■ Task to carry out:
Take the entries below and print only the lines from the one with "Recreate this scene" through the one with "COL = C.collection", exactly as they stand, both ends included.

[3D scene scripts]
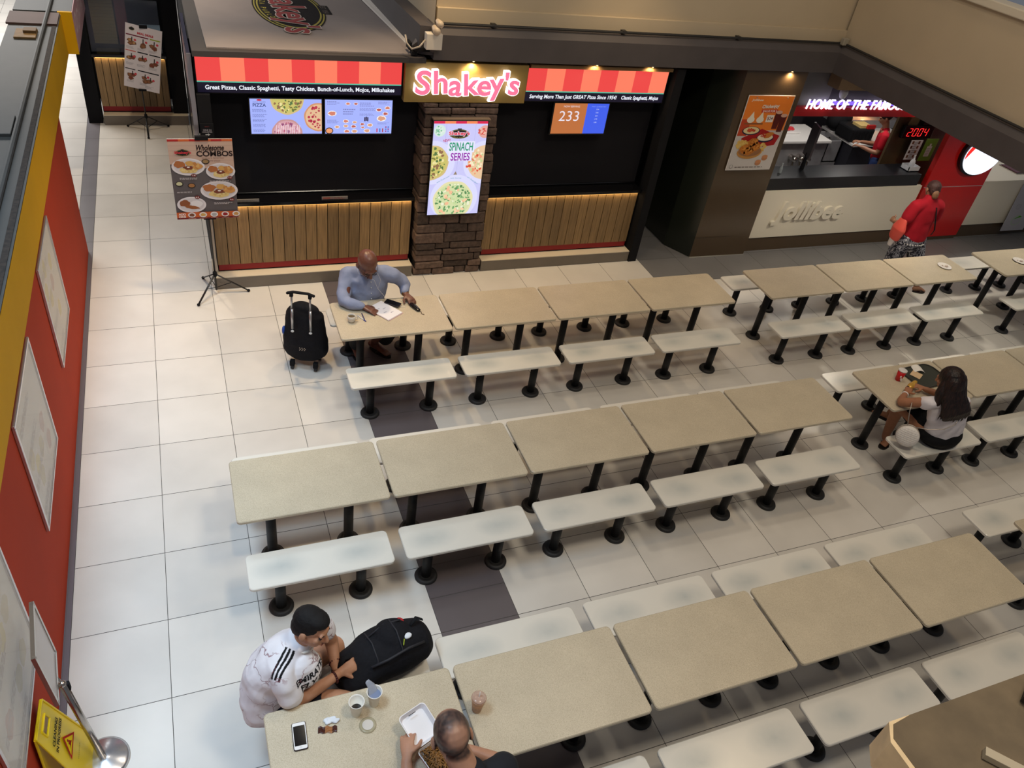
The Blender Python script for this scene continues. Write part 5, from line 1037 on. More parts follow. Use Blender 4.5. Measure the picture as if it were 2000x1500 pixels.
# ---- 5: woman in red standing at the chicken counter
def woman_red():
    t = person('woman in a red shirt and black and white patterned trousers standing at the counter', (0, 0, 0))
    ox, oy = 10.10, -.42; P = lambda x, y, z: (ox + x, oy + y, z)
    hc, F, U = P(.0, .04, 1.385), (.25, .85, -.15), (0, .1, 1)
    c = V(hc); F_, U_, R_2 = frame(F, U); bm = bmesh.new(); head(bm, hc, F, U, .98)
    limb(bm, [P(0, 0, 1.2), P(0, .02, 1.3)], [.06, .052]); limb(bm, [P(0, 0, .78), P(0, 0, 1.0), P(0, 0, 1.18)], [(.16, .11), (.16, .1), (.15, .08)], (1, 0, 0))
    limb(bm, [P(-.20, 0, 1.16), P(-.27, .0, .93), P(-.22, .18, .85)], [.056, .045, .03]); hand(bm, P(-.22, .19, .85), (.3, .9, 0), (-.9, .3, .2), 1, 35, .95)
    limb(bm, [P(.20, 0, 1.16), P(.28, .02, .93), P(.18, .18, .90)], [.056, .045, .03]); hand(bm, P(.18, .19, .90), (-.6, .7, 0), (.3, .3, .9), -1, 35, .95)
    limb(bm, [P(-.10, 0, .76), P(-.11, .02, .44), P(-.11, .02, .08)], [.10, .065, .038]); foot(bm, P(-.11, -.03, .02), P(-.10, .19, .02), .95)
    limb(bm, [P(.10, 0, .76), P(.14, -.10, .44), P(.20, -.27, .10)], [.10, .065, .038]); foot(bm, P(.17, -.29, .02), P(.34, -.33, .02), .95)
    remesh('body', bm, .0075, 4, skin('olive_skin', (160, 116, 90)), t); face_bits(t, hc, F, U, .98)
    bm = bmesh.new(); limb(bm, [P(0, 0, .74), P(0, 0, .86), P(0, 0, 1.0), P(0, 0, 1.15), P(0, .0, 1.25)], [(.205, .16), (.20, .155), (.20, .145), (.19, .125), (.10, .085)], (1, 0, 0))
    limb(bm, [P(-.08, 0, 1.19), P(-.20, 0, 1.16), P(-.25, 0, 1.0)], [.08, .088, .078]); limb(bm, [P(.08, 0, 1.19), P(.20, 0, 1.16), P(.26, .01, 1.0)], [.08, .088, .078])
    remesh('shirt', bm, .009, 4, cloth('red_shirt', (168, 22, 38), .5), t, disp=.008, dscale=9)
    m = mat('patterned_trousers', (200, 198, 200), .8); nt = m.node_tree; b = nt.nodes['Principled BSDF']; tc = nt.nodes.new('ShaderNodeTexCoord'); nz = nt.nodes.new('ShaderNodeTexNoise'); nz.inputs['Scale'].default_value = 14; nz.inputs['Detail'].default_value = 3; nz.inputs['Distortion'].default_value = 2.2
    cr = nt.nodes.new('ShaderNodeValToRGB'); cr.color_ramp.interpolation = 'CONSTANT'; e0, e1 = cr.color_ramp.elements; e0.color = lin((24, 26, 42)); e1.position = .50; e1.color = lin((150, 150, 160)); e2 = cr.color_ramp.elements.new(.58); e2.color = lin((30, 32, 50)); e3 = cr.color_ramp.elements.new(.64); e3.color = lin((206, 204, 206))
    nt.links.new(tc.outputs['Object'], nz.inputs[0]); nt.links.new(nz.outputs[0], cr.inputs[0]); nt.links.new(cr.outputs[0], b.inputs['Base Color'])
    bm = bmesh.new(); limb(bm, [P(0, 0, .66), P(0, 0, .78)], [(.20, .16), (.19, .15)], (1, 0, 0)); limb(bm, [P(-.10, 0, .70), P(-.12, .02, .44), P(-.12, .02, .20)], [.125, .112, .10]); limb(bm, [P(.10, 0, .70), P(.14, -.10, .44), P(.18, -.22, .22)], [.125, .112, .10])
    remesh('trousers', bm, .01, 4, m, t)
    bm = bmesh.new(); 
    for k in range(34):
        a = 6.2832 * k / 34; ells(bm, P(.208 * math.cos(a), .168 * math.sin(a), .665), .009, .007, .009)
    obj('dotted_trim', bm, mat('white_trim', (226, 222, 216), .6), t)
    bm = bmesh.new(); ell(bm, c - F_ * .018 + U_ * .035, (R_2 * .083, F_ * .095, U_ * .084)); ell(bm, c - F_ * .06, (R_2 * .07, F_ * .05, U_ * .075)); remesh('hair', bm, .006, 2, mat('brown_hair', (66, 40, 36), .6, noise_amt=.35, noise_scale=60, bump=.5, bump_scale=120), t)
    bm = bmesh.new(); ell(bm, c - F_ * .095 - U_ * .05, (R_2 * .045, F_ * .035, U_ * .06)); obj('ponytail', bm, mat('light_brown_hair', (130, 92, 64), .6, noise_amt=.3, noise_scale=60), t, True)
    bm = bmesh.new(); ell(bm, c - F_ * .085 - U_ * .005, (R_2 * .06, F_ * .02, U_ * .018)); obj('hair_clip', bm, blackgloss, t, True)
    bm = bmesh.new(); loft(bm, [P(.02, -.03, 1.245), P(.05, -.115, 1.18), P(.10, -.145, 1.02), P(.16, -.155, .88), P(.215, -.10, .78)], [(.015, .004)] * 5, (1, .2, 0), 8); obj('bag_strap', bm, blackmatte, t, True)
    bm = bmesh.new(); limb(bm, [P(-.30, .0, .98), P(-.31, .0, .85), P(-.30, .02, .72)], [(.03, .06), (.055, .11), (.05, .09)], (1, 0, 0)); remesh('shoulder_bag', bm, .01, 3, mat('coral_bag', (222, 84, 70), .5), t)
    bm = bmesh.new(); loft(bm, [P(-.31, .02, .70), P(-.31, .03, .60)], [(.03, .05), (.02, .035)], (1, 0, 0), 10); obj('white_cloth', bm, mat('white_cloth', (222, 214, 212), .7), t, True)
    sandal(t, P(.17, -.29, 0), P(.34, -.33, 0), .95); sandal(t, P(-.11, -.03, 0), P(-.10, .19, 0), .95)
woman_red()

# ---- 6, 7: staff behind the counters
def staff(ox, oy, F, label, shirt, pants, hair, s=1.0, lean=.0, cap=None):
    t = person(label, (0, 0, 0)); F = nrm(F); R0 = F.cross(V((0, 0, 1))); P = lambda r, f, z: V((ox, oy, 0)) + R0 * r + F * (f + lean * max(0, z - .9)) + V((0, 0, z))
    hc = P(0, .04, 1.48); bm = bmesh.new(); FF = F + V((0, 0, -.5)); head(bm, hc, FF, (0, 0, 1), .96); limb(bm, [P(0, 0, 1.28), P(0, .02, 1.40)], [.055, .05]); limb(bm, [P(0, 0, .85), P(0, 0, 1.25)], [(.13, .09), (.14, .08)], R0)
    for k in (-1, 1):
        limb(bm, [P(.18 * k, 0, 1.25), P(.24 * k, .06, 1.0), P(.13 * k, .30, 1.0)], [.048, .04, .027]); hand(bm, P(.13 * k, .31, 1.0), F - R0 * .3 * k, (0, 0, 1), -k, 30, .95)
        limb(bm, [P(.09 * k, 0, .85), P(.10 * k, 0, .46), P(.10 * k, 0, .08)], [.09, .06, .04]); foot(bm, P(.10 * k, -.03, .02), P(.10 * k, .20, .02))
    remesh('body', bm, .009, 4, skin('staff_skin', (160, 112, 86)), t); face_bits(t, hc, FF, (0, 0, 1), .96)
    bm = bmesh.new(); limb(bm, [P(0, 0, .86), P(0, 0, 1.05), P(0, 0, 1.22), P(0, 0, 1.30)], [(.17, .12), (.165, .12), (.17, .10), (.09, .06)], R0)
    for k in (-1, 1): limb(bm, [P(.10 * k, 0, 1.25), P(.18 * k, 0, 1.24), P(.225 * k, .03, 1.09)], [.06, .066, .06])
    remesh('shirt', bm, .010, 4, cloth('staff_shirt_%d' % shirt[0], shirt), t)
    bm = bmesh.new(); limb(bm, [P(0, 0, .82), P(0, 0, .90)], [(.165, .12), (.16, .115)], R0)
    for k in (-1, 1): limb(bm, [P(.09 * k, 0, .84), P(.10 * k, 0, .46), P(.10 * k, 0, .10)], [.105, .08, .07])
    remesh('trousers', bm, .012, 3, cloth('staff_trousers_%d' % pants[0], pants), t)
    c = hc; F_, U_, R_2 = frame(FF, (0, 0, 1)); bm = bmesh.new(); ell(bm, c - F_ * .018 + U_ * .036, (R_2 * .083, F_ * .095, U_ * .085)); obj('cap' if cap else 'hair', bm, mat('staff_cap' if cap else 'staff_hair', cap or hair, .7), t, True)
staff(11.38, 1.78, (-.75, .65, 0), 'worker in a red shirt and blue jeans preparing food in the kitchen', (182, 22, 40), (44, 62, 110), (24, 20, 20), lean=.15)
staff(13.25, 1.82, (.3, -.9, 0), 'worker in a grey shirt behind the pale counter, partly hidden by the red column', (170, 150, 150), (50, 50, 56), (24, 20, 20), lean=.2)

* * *

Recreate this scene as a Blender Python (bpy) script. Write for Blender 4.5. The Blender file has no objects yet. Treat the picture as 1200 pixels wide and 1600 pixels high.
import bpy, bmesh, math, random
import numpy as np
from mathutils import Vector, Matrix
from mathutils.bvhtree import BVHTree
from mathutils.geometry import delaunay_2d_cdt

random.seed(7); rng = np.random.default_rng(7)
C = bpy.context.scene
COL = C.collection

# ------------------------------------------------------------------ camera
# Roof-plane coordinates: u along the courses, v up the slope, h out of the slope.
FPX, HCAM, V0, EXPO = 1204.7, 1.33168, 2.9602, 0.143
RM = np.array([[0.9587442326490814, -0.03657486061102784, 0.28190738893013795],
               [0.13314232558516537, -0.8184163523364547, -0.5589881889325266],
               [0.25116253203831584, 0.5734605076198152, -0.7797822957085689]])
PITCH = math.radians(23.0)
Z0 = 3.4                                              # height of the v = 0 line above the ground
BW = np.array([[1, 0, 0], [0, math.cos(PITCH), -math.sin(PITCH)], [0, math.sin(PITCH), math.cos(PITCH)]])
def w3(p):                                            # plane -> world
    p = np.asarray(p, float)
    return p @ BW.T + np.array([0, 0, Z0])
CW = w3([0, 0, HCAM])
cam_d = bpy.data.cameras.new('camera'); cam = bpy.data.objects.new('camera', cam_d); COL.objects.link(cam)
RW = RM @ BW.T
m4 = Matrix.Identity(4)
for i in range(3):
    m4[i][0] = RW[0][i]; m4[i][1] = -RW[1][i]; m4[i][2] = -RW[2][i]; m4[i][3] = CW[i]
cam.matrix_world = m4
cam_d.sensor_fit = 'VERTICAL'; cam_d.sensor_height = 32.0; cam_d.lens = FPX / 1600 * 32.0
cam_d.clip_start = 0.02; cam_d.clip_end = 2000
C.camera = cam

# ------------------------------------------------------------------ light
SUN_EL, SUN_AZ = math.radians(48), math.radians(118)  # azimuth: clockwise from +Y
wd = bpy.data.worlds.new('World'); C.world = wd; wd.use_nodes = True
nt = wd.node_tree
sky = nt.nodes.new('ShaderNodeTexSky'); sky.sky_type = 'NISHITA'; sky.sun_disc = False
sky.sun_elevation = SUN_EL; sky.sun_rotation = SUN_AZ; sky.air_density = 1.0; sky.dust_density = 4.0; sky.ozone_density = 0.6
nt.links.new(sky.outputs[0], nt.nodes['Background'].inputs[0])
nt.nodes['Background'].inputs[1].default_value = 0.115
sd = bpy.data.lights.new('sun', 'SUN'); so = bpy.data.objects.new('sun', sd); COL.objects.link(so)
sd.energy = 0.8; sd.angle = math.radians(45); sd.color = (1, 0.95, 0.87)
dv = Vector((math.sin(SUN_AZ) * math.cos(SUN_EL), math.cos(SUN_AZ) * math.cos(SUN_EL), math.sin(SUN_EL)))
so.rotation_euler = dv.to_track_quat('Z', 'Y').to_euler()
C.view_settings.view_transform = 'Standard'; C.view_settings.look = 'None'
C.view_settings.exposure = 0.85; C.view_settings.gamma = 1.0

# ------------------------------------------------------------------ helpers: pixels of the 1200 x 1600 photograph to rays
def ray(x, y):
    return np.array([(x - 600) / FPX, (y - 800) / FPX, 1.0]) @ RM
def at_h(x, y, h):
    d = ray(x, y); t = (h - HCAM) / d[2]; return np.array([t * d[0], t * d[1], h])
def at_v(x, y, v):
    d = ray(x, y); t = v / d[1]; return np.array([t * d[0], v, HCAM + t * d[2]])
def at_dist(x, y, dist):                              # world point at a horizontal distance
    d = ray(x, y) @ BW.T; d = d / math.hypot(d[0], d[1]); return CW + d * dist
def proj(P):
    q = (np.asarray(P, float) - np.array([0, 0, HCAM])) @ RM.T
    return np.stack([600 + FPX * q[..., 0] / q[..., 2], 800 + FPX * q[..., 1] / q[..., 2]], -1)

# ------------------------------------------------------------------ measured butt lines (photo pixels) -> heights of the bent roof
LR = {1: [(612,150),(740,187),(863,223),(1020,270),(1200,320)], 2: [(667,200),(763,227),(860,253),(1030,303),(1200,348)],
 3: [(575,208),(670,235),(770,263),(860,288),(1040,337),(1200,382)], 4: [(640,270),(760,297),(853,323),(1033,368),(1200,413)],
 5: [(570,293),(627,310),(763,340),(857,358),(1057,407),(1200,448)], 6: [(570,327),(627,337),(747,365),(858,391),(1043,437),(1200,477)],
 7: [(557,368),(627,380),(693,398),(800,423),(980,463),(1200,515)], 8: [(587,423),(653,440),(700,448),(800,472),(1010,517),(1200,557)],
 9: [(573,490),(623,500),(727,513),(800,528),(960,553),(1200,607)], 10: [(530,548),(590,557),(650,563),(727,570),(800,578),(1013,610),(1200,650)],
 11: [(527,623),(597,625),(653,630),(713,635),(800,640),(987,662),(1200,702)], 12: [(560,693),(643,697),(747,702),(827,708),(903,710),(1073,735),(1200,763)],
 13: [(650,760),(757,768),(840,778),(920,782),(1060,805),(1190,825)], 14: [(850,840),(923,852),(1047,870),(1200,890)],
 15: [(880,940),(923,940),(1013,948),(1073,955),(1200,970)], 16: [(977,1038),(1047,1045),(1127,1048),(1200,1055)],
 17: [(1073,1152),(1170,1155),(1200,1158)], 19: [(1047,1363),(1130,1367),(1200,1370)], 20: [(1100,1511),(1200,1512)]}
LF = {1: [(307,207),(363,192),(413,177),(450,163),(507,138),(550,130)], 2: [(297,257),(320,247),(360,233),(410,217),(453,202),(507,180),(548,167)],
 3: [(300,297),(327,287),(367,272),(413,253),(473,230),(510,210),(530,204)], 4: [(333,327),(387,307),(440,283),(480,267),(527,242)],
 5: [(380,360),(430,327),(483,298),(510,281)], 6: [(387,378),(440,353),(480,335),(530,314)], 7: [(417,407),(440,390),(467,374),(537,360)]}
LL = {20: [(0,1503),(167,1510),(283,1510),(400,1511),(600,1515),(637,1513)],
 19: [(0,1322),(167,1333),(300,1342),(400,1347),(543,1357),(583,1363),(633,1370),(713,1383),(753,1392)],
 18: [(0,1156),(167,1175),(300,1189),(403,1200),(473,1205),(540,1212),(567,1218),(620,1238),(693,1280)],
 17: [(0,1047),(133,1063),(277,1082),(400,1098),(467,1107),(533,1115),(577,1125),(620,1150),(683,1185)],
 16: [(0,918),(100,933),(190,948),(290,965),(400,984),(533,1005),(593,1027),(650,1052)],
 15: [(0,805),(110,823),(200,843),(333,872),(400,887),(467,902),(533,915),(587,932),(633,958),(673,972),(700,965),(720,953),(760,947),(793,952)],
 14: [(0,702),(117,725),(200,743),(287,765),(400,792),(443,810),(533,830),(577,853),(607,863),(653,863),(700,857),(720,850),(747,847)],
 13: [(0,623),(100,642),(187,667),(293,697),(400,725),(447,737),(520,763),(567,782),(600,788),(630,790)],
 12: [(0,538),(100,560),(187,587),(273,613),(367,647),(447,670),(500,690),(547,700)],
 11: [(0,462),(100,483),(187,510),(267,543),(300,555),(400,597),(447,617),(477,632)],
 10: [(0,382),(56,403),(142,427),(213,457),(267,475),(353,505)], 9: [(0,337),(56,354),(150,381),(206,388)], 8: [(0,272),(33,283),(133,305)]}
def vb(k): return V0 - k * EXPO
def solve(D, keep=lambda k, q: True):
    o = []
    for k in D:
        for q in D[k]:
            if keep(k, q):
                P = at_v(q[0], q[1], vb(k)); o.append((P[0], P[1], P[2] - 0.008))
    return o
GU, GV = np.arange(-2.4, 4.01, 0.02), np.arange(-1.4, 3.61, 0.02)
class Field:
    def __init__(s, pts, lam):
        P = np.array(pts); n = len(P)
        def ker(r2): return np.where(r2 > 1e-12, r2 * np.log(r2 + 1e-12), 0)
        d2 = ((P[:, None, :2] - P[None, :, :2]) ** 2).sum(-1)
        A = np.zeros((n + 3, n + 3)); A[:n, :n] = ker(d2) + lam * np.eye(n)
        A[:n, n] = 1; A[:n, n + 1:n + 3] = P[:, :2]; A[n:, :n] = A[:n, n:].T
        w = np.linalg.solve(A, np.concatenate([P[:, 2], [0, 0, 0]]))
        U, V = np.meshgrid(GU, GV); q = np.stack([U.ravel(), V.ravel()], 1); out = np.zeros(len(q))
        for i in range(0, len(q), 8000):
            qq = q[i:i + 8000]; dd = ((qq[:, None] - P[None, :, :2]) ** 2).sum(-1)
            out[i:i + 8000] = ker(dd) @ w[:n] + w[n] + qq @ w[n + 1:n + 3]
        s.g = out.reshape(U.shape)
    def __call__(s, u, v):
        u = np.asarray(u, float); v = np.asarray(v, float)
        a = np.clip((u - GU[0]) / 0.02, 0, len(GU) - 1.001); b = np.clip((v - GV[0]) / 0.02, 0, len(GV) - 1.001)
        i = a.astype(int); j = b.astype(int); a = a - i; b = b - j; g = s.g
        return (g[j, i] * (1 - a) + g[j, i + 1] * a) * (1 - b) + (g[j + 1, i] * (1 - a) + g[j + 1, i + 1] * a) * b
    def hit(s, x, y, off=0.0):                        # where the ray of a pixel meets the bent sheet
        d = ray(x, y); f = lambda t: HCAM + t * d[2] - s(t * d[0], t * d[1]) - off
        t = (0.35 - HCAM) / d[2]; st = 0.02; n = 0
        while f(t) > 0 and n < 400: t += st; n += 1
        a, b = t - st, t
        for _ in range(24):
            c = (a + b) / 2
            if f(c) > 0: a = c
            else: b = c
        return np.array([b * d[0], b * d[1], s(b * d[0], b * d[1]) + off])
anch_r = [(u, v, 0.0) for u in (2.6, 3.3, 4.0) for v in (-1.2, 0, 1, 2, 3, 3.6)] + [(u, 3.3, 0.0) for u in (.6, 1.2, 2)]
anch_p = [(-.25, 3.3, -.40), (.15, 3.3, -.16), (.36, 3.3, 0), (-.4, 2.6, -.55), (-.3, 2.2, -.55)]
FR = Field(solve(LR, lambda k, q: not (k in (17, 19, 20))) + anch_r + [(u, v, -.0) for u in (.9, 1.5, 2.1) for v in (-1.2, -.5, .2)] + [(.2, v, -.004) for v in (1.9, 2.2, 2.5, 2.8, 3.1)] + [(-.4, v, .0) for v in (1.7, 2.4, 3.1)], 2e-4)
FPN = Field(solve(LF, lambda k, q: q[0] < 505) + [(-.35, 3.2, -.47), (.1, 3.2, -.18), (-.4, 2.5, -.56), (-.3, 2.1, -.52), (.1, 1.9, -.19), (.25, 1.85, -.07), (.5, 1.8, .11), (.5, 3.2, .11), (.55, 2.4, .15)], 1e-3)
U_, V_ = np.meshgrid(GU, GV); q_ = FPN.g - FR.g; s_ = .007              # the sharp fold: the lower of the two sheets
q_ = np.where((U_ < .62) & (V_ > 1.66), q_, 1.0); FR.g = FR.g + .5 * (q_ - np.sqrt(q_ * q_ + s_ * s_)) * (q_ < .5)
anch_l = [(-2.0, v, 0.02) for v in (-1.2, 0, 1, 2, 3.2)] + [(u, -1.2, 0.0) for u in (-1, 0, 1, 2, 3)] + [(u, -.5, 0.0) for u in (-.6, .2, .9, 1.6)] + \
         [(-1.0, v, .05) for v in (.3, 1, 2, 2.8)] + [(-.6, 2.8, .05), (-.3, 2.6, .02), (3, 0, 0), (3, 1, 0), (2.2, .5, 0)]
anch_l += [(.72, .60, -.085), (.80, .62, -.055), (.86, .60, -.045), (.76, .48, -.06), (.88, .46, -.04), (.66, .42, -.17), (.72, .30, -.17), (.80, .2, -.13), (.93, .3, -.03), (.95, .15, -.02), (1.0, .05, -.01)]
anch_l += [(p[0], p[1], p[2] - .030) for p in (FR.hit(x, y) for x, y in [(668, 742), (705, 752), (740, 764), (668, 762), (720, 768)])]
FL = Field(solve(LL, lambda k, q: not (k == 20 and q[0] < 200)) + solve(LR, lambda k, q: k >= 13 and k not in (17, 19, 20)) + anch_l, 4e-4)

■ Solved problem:
Recreate this scene as a Blender Python (bpy) script. Write for Blender 4.5. The Blender file has no objects yet. Treat the picture as 1200 pixels wide and 1600 pixels high.
import bpy, bmesh, math, random
import numpy as np
from mathutils import Vector, Matrix
from mathutils.bvhtree import BVHTree
from mathutils.geometry import delaunay_2d_cdt

random.seed(7); rng = np.random.default_rng(7)
C = bpy.context.scene
COL = C.collection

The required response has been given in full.